Up production, exports to ease forex woes: RBZ

Herald Reporter
Reserve Bank of Zimbabwe (RBZ) Deputy Governor Dr Jesimen Chipika has called for an increase in productivity across all economic sectors, and consequently exports, if the country is to overcome foreign currency shortages.

She said this while fielding questions during a panel discussion on the Transitional Stabilisation Programme (TSP) at the Institute of Chartered Secretaries and Administrators in Zimbabwe annual conference in Victoria Falls last week.

She said the high demand for forex, against limited supply due to low exports, was partly to blame for the fluctuating exchange rate.

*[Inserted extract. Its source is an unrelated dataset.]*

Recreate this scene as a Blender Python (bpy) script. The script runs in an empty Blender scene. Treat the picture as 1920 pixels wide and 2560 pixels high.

“We need higher productivity in all sectors. We need more exports,” she said, adding that Zimbabwe lacked the financial support that other countries enjoyed from international financial institutions.

Speaking on cash shortages, Dr Chipika said fact that over 90 percent of transactions were now electronic was a good development.

Dr Chipika said the RBZ intended to provide banks with more cash, but would only do so gradually, and in exchange for RTGS balances in the banks to minimise inflationary effects.

She added that although cash was still needed for some small transactions, some depositors that queue at banks to access cash were doing so for speculative purposes.

United Refineries Limited chief executive officer Mr Busisa Moyo said the manufacturing sector is struggling as demand has waned significantly.

Mr Moyo said most factories were running at 50 to 60 percent of capacity utilisation. Due to a number of challenges confronting the economy, results of the manufacturing sector survey set to be released in November are expected to show that capacity for the year was between 40 to 50 percent.

Mr Moyo said there were supply problems due to low output, with farmers also not providing sufficient raw materials.

Manufacturers had the capacity to crush 400 000 tonnes of soya beans, but farmers were only producing 35 000 tonnes, less than 10 percent of the crushing capacity.

He said while industry appreciated the positive impact the 2 percent transactional tax was having on Government revenue, and that it was a way of taxing the informal sector, the tax was negatively affecting the formal sector which he argued was overtaxed.

He proposed that formal sector businesses be exempted from paying the tax. Mr Moyo said he hopes the benefits of the TSP would have started to trickle down to ordinary people by early next year. The TSP runs from October last year to December 2020 and is set to be replaced by a new five-year blueprint.